Folha de S. Paulo


ANÁLISE

Guerra civil no Iêmen arrisca paz mundial enquanto destrói o país

Mohammed Huwais/AFP
Huthi rebel fighters are seen riding a tank outside of the residence of Yemen's former President Ali Abdullah Saleh in Sanaa on December 4, 2017. Yemen's rebel-controlled interior ministry announced on December 4 the
Rebeldes houthis com tanque junto à casa do ex-presidente Ali Abdullah Saleh, morto nesta segunda (4)

A guerra civil do Iêmen, um conflito sangrento e carregado de tintas tribais, encerra um dos grandes riscos atuais não só à paz mundial, mas também à economia global.

Ao estilo do que ocorria na Guerra Fria, quando Estados Unidos e União Soviética se enfrentavam por procuração, a tragédia iemenita está inserida na disputa geopolítica entre Arábia Saudita e Irã.

A morte do ex-presidente Ali Abdullah Saleh só fará piorar as coisas, ainda que suas circunstâncias precisas ainda tenham de ser conhecidas. Personagem típico das nações do Oriente Médio na segunda metade do século 20, Saleh era um autocrata que mudava de lado conforme conveniências políticas.

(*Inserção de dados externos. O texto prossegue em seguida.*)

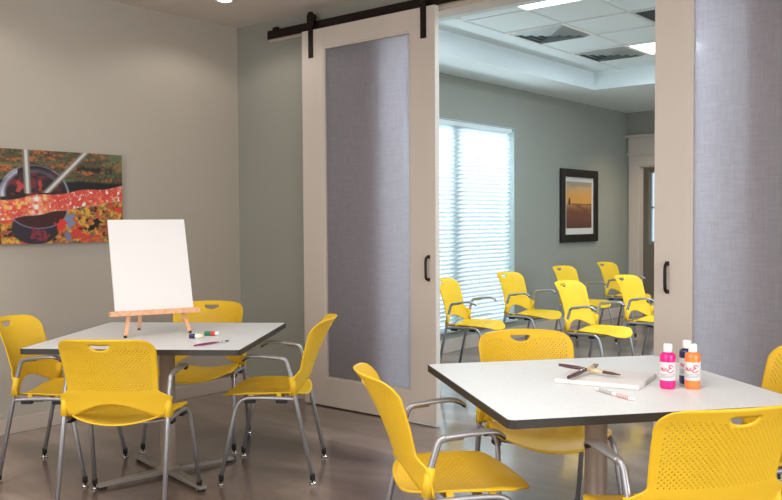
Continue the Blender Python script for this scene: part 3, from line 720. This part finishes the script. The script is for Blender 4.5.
# easel frame in its own coordinates: x along the ledge, y away from the viewer
inv = Matrix.Rotation(-CA, 3, 'Z')
def el(px, py): v = inv @ Vector((px-cvx, py-cvy, 0)); return v.x, v.y
fl = el(-3.747, 2.421); frr = el(-3.644, 2.737); rr_ = el(-3.969, 2.648)
zl = cvz-TT; tn = math.tan(CT)
def bar(a, b, w, d):
    bm = bmesh.new(); a = Vector(a); b = Vector(b); t = (b-a).normalized(); sx = (Vector((1, 0, 0))-t*t.x).normalized(); sy = t.cross(sx)
    vs = [bm.verts.new(p+sx*w*i+sy*d*j) for p in (a, b) for i, j in ((-1, -1), (1, -1), (1, 1), (-1, 1))]
    for q in ((3, 2, 1, 0), (4, 5, 6, 7), (0, 1, 5, 4), (1, 2, 6, 5), (2, 3, 7, 6), (3, 0, 4, 7)): bm.faces.new([vs[i] for i in q])
    return bm
off = .036
yl = lambda z: off+(z-zl)*tn                 # plane just behind the canvas
x0l, x0r = fl[0], frr[0]
for x0, fy0, x1 in ((fl[0], fl[1], -.03), (frr[0], frr[1], .03)):
    lg = obj('front_leg', bar((x0, fy0, .008), (x1*1.0, yl(.50), .50), .010, .007), 'wood', e, bevel=.002)
    bm = bmesh.new(); lathe(bm, [(.008, 0), (.009, .010), (.006, .014)], 10, (x0, fy0, 0)); obj('foot_pad', bm, 'rubber', lg)
lg = obj('rear_leg', bar((rr_[0], max(rr_[1], .22), .008), (0, yl(.46)+.008, .46), .009, .007), 'wood', e, bevel=.002)
bm = bmesh.new(); lathe(bm, [(.008, 0), (.009, .010), (.006, .014)], 10, (rr_[0], max(rr_[1], .22), 0)); obj('foot_pad', bm, 'rubber', lg)
obj('ledge', boxes(((-.224, -.012, zl-.018), (.224, .046, zl-.0015)), ((-.224, -.018, zl-.018), (.224, -.012, zl+.008))), 'wood', e, bevel=.002)
obj('cross_brace', boxes(((-.10, yl(.27)+.006, .262), (.10, yl(.27)+.016, .282))), 'wood', e)

# ------------------------------------------------------------------ small things on the tables
def brush(name, p0, p1, z, r, mats, label, ferrule=.22, tip=.16, round_=False, z1=None):
    a = Vector((p0[0], p0[1], z)); b = Vector((p1[0], p1[1], z1 if z1 is not None else z)); d = b-a; L = d.length
    o = empty(name, a, math.atan2(d.y, d.x), label, 'paintbrush'); o.rotation_euler = (0, -math.asin(d.z/L), math.atan2(d.y, d.x))
    hL = L*(1-ferrule-tip); bm = bmesh.new(); n = 14
    tube(bm, [(hL*k/n, 0, 0) for k in range(n+1)], r, 12, rr=[r*(.45+.75*math.sin(math.pi*(.12+.80*(k/n)))**.7) for k in range(n+1)]); obj('handle', bm, mats[0], o)
    bm = bmesh.new(); fz = [(r*1.0, r*.95), (r*1.25, r*1.0), (r*1.6, r*.8)] if not round_ else [(r, r), (r*1.15, r*1.1), (r*1.3, r*1.2)]
    tube(bm, [(hL-.004, 0, 0), (hL+L*ferrule*.5, 0, 0), (hL+L*ferrule, 0, 0)], r, 14, flat=[(y_, x_) for x_, y_ in fz] if False else fz); obj('ferrule', bm, mats[1], o)
    w0, h0 = fz[-1]; bm = bmesh.new(); tube(bm, [(hL+L*ferrule, 0, 0), (hL+L*(ferrule+tip*.5), 0, 0), (L, 0, 0)], r, 14, flat=[(w0, h0), (w0*1.1, h0*1.05), (w0*.45, h0*.4)]); obj('bristles', bm, mats[2], o)
    return o
brush('paintbrush', (-3.224, 2.444), (-3.226, 2.650), TT+.006, .0045, ('purple', 'chrome', 'bristle'), 'slim paintbrush with magenta handle and dark tip lying on the left table', .2, .1)
def tube_pot(p, q, mats, label):
    a = Vector((p[0], p[1], TT+.0115)); d = Vector((q[0]-p[0], q[1]-p[1], 0)); L = d.length
    o = empty('paint_pot', a, math.atan2(d.y, d.x), label, 'paint pot')
    segs = [(0, .45), (.45, .75), (.75, 1.0)]
    for k, (s0, s1) in enumerate(segs):
        bm = bmesh.new(); r = (.0115, .0115, .0095)[k]
        tube(bm, [(L*s0, 0, 0), (L*s0+.001, 0, 0), (L*s1-.0012, 0, 0), (L*s1, 0, 0)], r, 18, rr=[r*.9, r, r, r*.9]); obj(['pot_body', 'pot_band', 'pot_cap'][k], bm, mats[k], o)
tube_pot((-3.478, 2.608), (-3.425, 2.648), ('navy', 'white', 'cream'), 'tiny navy blue and cream paint pot lying by the right foot of the easel')
tube_pot((-3.497, 2.717), (-3.440, 2.760), ('teal', 'red', 'white'), 'tiny green, red and white paint pot lying behind the magenta brush')

# stretched canvas panel lying on the right table
pc = [(-1.477, 2.669), (-1.215, 2.758), (-1.240, 3.000), (-1.530, 2.960)]
a = Vector(pc[0]+(0,)); ang = math.atan2(.089, .262)
cx, cy = -1.366, 2.846
p = empty('canvas_board', (cx, cy, TT), rad(10.5), 'white stretched canvas lying flat under the brushes on the right table', 'canvas')
obj('canvas_face', boxes(((-.148, -.135, 0), (.148, .135, .016))), 'canvas', p, bevel=.003)
zc = TT+.0165
brush('paintbrush', (-1.426, 2.645+.03), (-1.441, 2.93), zc+.011, .0072, ('brown', 'brass', 'bristle2'), 'round paintbrush with dark red handle and fluffy taupe head on the white canvas', .18, .2, True, z1=zc+.02)
brush('paintbrush', (-1.534, 2.806), (-1.308, 2.836), zc+.027, .0062, ('brown', 'brass', 'bristle'), 'flat paintbrush with pale ferrule and brown bristles crossing over the other brush', .24, .27, z1=zc+.010)
# white marker with blue and red print
a = Vector((-1.31, 2.652, TT+.006)); b2 = Vector((-1.135, 2.564, TT+.006)); d = b2-a
o = empty('marker_pen', a, math.atan2(d.y, d.x), 'thin white pen with blue and red print lying before the white canvas', 'pen'); L = d.length
bm = bmesh.new(); tube(bm, [(0, 0, 0), (.004, 0, 0), (L*.9, 0, 0), (L, 0, 0)], .006, 14, rr=[.004, .006, .006, .003]); obj('barrel', bm, 'white', o)
bm = bmesh.new()
for k in range(9): tube(bm, [(L*(.12+.04*k), 0, 0), (L*(.135+.04*k), 0, 0)], .0061, 14)
obj('blue_print', bm, 'navy', o)
bm = bmesh.new()
for k in range(7): tube(bm, [(L*(.58+.045*k), 0, 0), (L*(.60+.045*k), 0, 0)], .0061, 14)
obj('red_print', bm, 'red', o)

# paint bottles
def label_img(seed):
    h, w = 40, 110; im = np.full((h, w, 3), 214.0); yy, xx = np.mgrid[0:h, 0:w]
    r = np.random.default_rng(seed)
    def stroke(pts, wd, c):
        for k in range(len(pts)-1):
            (x0, y0), (x1, y1) = pts[k], pts[k+1]; L2 = (x1-x0)**2+(y1-y0)**2+1e-6
            tt = np.clip(((xx-x0)*(x1-x0)+(yy-y0)*(y1-y0))/L2, 0, 1); dd = np.hypot(xx-x0-tt*(x1-x0), yy-y0-tt*(y1-y0))
            m = np.clip(wd-dd, 0, 1)[..., None]; im[:] = im*(1-m)+np.array(c)*m
    R_ = (196, 36, 84)
    x0 = 37          # hand-written looking red word, small grey lines of print below
    stroke([(x0, 21), (x0+3, 27), (x0+6, 21), (x0+6, 26), (x0+9, 20)], 1.3, R_)
    stroke([(x0+11, 21), (x0+11, 26)], 1.3, R_); stroke([(x0+14, 20), (x0+14, 27)], 1.3, R_)
    stroke([(x0+29, 30), (x0+25, 33), (x0+21, 32), (x0+20, 29), (x0+25, 26.5), (x0+19, 24.5), (x0+17, 21), (x0+20, 17.5), (x0+25, 17.5), (x0+30, 21)], 1.5, R_)
    for k, (l0, l1) in enumerate(((34, 72), (38, 70), (36, 66))):
        for q in range(l0, l1, 3): stroke([(q, 13-3.2*k), (q+1.6, 13-3.2*k)], 1.1, (120, 120, 132))
    return im
def bottle(x, y, m, label, seed, k=1.0, face=0):
    b = empty('paint_bottle', (x, y, TT), math.atan2(-y, -x)+face, label, 'paint bottle', 'paint bottles on the right table'); b.scale = (k, k, k)
    bm = bmesh.new(); lathe(bm, [(.022, 0), (.0255, .004), (.0262, .010), (.0262, .108), (.0255, .116), (.021, .121), (.0135, .124), (.0125, .128)], 32); obj('bottle_body', bm, m, b)
    bm = bmesh.new(); lathe(bm, [(.0138, .1245), (.0142, .127), (.0142, .1505), (.012, .1525)], 24); obj('cap', bm, 'white', b)
    R0 = .0266
    f = lambda s_, t_: (R0*math.cos(2*math.pi*(s_-.5)), R0*math.sin(2*math.pi*(s_-.5)), .030+.062*t_)
    im = label_img(seed); printed('printed_label', im, f, 'print_', b)
bottle(-1.135, 2.836, 'pink', 'magenta paint bottle with white cap, the left one, beside the white canvas', 1)
bottle(-1.069, 2.888, 'orange', 'orange paint bottle with white cap, the right one on the table', 2)
bottle(-1.116, 2.961, 'navy', 'navy blue paint bottle with white cap, half behind the orange one', 3)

Após ser derrubado pela versão local da Primavera Árabe em 2011, Saleh deixou seus aliados sauditas em favor de uma aliança com os rebeldes houthis. Xiitas apoiados pelo Irã, centro deste que é o segundo maior ramo do islamismo, eles conseguiram expulsar da capital o presidente que sucedeu Saleh, Abdrabbuh Mansur Hadi —aliado da Arábia Saudita, reino líder entre os aderentes do sunismo majoritário da religião.

Isso ocorreu em 2015, quando Riad resolveu apoiar Hadi com uma intervenção militar com apoio de aliados do Golfo Pérsico como os Emirados Árabes Unidos. O resultado foi a destruição de um país já miserável, com pelo menos 9.000 mortos e milhões de pessoas dependendo de ajuda externa para sobreviver.

Como Saleh aparentemente virou a casaca novamente, voltando-se para os antigos amigos sauditas, acabou morto. Isso elevará o tom dos discursos em Riad contra Teerã, a quem acusa de fomentar a guerra ao armar e financiar os houthis.

Toda a confusão só aumenta o risco de confronto direto entre dois países que estão no topo da produção mundial (dominam cerca de 15% do mercado juntos), o que por óbvio coloca em risco o preço do produto em todo o globo.

Esse temor, contudo, deve ser atenuado pelo fato de que a Arábia Saudita, a despeito de ter muitos armamentos modernos, é considerada por analistas militares como um país despreparado para a guerra. Já o Irã, em que pese a obsolescência de boa parte de sua força, possui a experiência de oito anos de combate com o Iraque e um sofisticado programa de mísseis balísticos.

O desempenho das forças sauditas contra os rebeldes houthis tem sido insuficiente, e os xiitas ocupam a maior parte da capital, Sanaa.

Além disso, a Arábia Saudita está em plena convulsão interna, com o príncipe herdeiro promovendo um expurgo na família real para consolidar o poder do seu ramo. Muhammad bin Salman, conhecido como MBS, pode até intensificar os combates no Iêmen como forma de fortalecer sua posição, mas daí a arriscar uma guerra aberta com Teerã há um espaço razoável.

Enquanto isso, o que sobra do Iêmen vai sendo destroçado, naquilo que a ONU considera a principal emergência humanitária do mundo hoje.